Tuesday, 24 November 2020

Upgraded model takes leaf out of its own book

Upgraded model takes leaf out of its own book

YOU may not have noticed but one day recently was singularly significant to the future of global car production.

And World EV Day — a celebration of electric vehicles — had a special significance for one important carmaker in Britain.

Nissan in Sunderland marked the occasion by producing its 500,000th Leaf, the first mass-market electric car nearly a decade after the model first went on sale.

This week’s drive, a 2020 Nissan Leaf, shows that the model is constantly evolving and by that I really mean getting better with each new model improvement.

When I drove the Leaf a few years ago I wrote that I had been using the car in a way that showed “electric vehicles at their best — locally”.

I have not really changed my view because I still think that electric vehicles are at their best when driven on local commutes or shopping trips.

Sure, the “range anxiety” that has existed with regard to EVs has been assuaged to a degree.

However, I still believe that a long journey in an EV driving “normally” (up to a constant 70mph on motorways, for instance) can present problems with regard to range, especially if you have to make an hours-long journey to your destination.

With regard to improvements to the Leaf, well back in 2016 I drove one with a 30kWh electric motor. It had “25 per cent more range than its predecessor, providing up to 155 miles of driving range on a single charge”.

Well, that range on the car I have been driving this week has greatly improved to 239 miles on the combined cycle and 319 miles on the city cycle. The electric motor was now a 62kWh.

And whereas once upon a time one might have had to forego “extras” such as air con and electric seats on an EV, the Leaf comes loaded with these and much more.

It has been consistently styled as a “normal” car and this latest version is no exception. It had, for example, stylish 17in alloy wheels, full LED headlights with auto-levelling and LED fog lights was smartly turned out in Magnetic Red with a two-tone Pearl and a black roof.
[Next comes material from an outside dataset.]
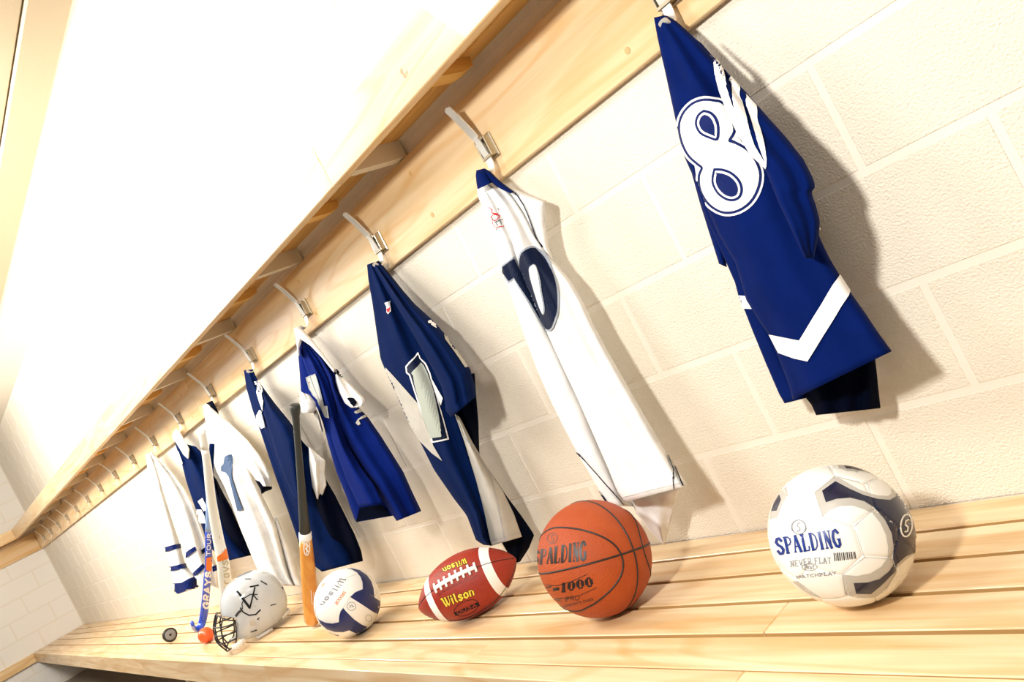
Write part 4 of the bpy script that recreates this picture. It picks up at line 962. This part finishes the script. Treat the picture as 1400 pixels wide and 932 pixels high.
bst, bo = stick([(290,607),(288,640),(286,680),(285,732),(285,771),(283,795),(280,830),(277,848),(274,856),(269,860),(265,858),(263,852)], [-.155,-.18,-.21,-.25,-.28,-.31,-.34,-.36,-.375,-.38,-.38,-.38], [7,7,8,9,10,10.5,11,11,11,11,10,8],
      [('grip', 0, .14, 'navy', 1.04), ('shaft', .14, .26, 'stick_lb', 1), ('shaft', .26, .62, 'stick_b', 1), ('toe', .62, 1, 'stick_b', 1)],
      'blue field hockey stick with orange band and curved toe behind the orange ball', 'field hockey sticks leaning on the wall')
sb = bvh_of(bo)
drape('orange_flash', [c2([(478,290),(516,280),(520,345),(505,378),(474,366)])], sb, M['stick_o'], bst, .003, step=3)
drape('lettering', [], sb, M['p_white'], bst, .003, step=3, ribbons=lettering('GRAYS', *c2([(490,620),(508,370),(455,612),(474,370)]), 2.7, 2.3)+lettering('TOUR', *c2([(500,280),(504,130),(478,280),(484,130)]), 1.3, 1.2))

# ------------------------------------------------------------------ football helmet
HC = Vector((-2.80, -.325, .140)); c = K((210, 760), 6.658)
hel = empty('football_helmet', (HC.x, HC.y, ZB), 'white football helmet with black face cage and black letter logo', 'helmet')
HS, HF = Vector((.963, -.27, 0)), Vector((-.27, -.963, 0))      # towards its left side, and the way it faces
def side(px):
    d = ray(px); P = CAM+d*((HC-CAM).dot(HS)/d.dot(HS)); return ((P-HC).dot(HF), P.z-HC.z)   # forward, up
oc = [(590,485),(600,400),(640,310),(700,235),(780,180),(880,145),(985,138),(1080,170),(1150,230),(1200,320),(1216,420),(1205,490),(1175,550),(1130,600)]
A_ = [side(p) for p in c(oc)]
fmax = max(a[0] for a in A_)+.003; fmin = min(a[0] for a in A_); zt = max(a[1] for a in A_)
hc_f, hl_ = (fmax+fmin)/2, (fmax-fmin)/2
def hp(lx, f, z_): return HC+HS*lx+HF*f+Vector((0, 0, z_))
def hpt(th, ph, k=1.0):                         # th in the side plane (0 = front, 90 = up), ph towards the side
    ct, st_ = math.cos(th), math.sin(th); cp, sp = math.cos(ph), math.sin(ph)
    rad = (abs(ct)**2.2+abs(st_)**2.2)**(-1/2.2); r2 = (abs(cp)**2.9+abs(sp)**2.9)**(-1/2.9)
    f = hc_f+hl_*ct*rad*cp*r2*k; z_ = (zt if st_ > 0 else .136)*st_*rad*cp*r2*k
    if z_ < 0 and ct > 0: f += .030*min(1, -z_/.09)*min(1, ct*2)
    lx = .112*sp*r2*k
    return hp(lx, f, z_), f, z_, lx
SIDE = [(.3, .03), (.112, .020), (.092, .008), (.077, -.012), (.083, -.035), (.099, -.061), (.120, -.090), (.112, -.106), (.091, -.118), (.06, -.123), (.005, -.113), (-.059, -.114), (-.09, -.118), (-.3, -.09), (-.3, .3), (.3, .3)]
def inside(f, z_, poly):
    r = False
    for (x0, y0), (x1, y1) in zip(poly, poly[1:]+poly[:1]):
        if (y0 > z_) != (y1 > z_) and f < (x1-x0)*(z_-y0)/(y1-y0)+x0: r = not r
    return r
def keep(f, z_, lx):
    if abs(lx) < .078 and z_ < .02 and f > -.03: return False    # open face and chin
    return inside(f, z_, SIDE) and z_ > -.125
def hshell(name, k, mt, par, NT=180, NP=110, flip=False):
    v, f, ok = [], [], []
    for i in range(NT):
        for j in range(NP+1):
            P, a_, z_, lx = hpt(2*math.pi*i/NT, math.pi*(j/NP-.5)*.995, k); v.append(P); ok.append(keep(a_, z_, lx))
    for i in range(NT):
        for j in range(NP):
            q = (i*(NP+1)+j, i*(NP+1)+j+1, ((i+1) % NT)*(NP+1)+j+1, ((i+1) % NT)*(NP+1)+j)
            if all(ok[t] for t in q): f.append(q)
    o = mesh(name, v, f, mt, par, True)
    bm = bmesh.new(); bm.from_mesh(o.data); bmesh.ops.delete(bm, geom=[v_ for v_ in bm.verts if not v_.link_faces], context='VERTS')
    bmesh.ops.smooth_vert(bm, verts=[v_ for v_ in bm.verts if v_.is_boundary], factor=.5, use_axis_x=True, use_axis_y=True, use_axis_z=True)
    bmesh.ops.recalc_face_normals(bm, faces=bm.faces); bm.to_mesh(o.data); bm.free()
    for p in o.data.polygons: p.use_smooth = True
    md = o.modifiers.new('thickness', 'SOLIDIFY'); md.thickness = .004; md.offset = -1
    return o
shell = hshell('shell', 1.0, M['hel'], hel); hshell('padding', .90, M['pad'], hel, 96, 48)
hb = bvh_of([shell])
OFFK = 1
drape('logo', [], hb, M['p_black'], hel, .0015, step=3, ribbons=[(c([(762,322),(796,362)]), 3.2), (c([(808,382),(875,470)]), 3.4), (c([(875,475),(922,285)]), 2.0), (c([(878,280),(955,264)]), 2.0), (c([(905,350),(945,398)]), 1.6),
     (c([(945,348),(880,348),(830,378),(805,430),(808,480)]), 1.3), (c([(790,470),(815,510),(870,538),(930,530),(972,488)]), 1.8)])
drape('vent', [], hb, M['dark'], hel, .0015, step=3, ribbons=[(c([(830,208),(885,208)]), .9), (c([(976,226),(1030,258)]), 1.7), (c([(1065,448),(1112,436)]), 1.4), (c([(885,690),(940,672)]), 1.4), (c([(1170,285),(1190,305)]), 2)])
drape('hardware', [], hb, M['dark'], hel, .0018, step=3, ribbons=[(c([(750,545),(770,515),(800,490)]), 3.0), (c([(738,560),(748,600)]), 3.0)])
drape('ear_hole', [c(ellipse((900,606), 30, 30))[:-1]], hb, M['ball_grey'], hel, .0015, step=3); drape('ear_hole', [c([(940,575),(966,550),(958,572),(945,582)])], hb, M['dark'], hel, .0018, step=3)
bm = bmesh.new()                                # face cage
BARS = [(.082, -.008, .137, .044), (.085, -.018, .168, .002), (.097, -.050, .178, -.030), (.108, -.075, .183, -.064), (.120, -.092, .166, -.112)]
def cpt(b_, q):
    fs, zs, fc, zc = b_; s_ = max(0, math.sin(q)); return hp(.100*math.cos(q), fs+(fc-fs)*s_**.75, zs+(zc-zs)*s_)
for b_ in BARS: tube(bm, [cpt(b_, math.pi*i/20) for i in range(21)], .0031, 8)
for q in (0, .62, 1.12, math.pi/2, math.pi-1.12, math.pi-.62, math.pi): tube(bm, spline([cpt(b_, q) for b_ in BARS], 5), .0031, 8)
frombm('cage', bm, M['cage'], hel, True)
for sx in (-1, 1):
    bm = bmesh.new(); tube(bm, [hp(sx*.098, .085, -.100), hp(sx*.103, .118, -.104), hp(sx*.098, .140, -.100)], [.012, .014, .011], 10, flat=(Vector((0, 0, 1)), .5)); frombm('chin_clip', bm, M['pad'], hel, True)
    bm = bmesh.new(); tube(bm, [hp(sx*.066, .04, -.1228), hp(sx*.068, .0, -.1228), hp(sx*.066, -.03, -.1228)], .0095, 10); frombm('jaw_pad', bm, M['pad'], hel, True)
bm = bmesh.new(); tube(bm, [hp(.085*math.cos(q), hc_f-.112*math.sin(q), -.103) for q in [math.pi*(.22+.56*i/14) for i in range(15)]], .009, 10, flat=(Vector((0, 0, 1)), .6)); frombm('neck_pad', bm, M['pad'], hel, True)
OFFK = 0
You cannot argue with how “clean” this car is compared with conventional petrol and diesel powered cars.

Nissan says, “with more than 14.8 billion clean-air kilometres driven since 2010, Leaf owners around the world have helped prevent more than 2.4 billion kilograms of CO2 emissions”.

The Leaf now has advanced technologies including ProPILOT — a “hands-on, eyes-on” system that allows the car to stop, restart and stay centered in its lane — and e-Pedal technology for “one-pedal” driving. Put your foot on the accelerator (or e-Pedal) and the car will accelerate. When you lift your foot off the throttle, the car slows down courtesy of the electric motor’s regenerative braking system.

The Leaf has won accolades around the world including Car of the Year 2011 in Europe, World Car of the Year 2011, and Car of the Year Japan in 2011 and 2012.

Nissan has just announced the start of production for the MY20 Leaf range, which includes a new entry-grade 62kWh model and lower pricing for the range-topping Tekna e+.

With production starting from November 16, specification enhancements to both 40kWh and 62kWh versions include the introduction of an Intelligent Rearview Mirror on Tekna models, shark fin antenna as standard from N-Connecta, Blindspot Intervention on all grades, and the addition of telescopic adjustment on the steering wheel.

The introduction of the e+
N-Connecta to the Leaf range also creates a new entry-grade for 62kWh battery capacity models. Leaf e+ N-Connecta versions start from £32,695 OTR, including £3,000 Government Grant.

At this rate of development and improvement, the Nissan Leaf promises that the best is yet to come from the Japanese carmaker, making EVs even more accessible to more people.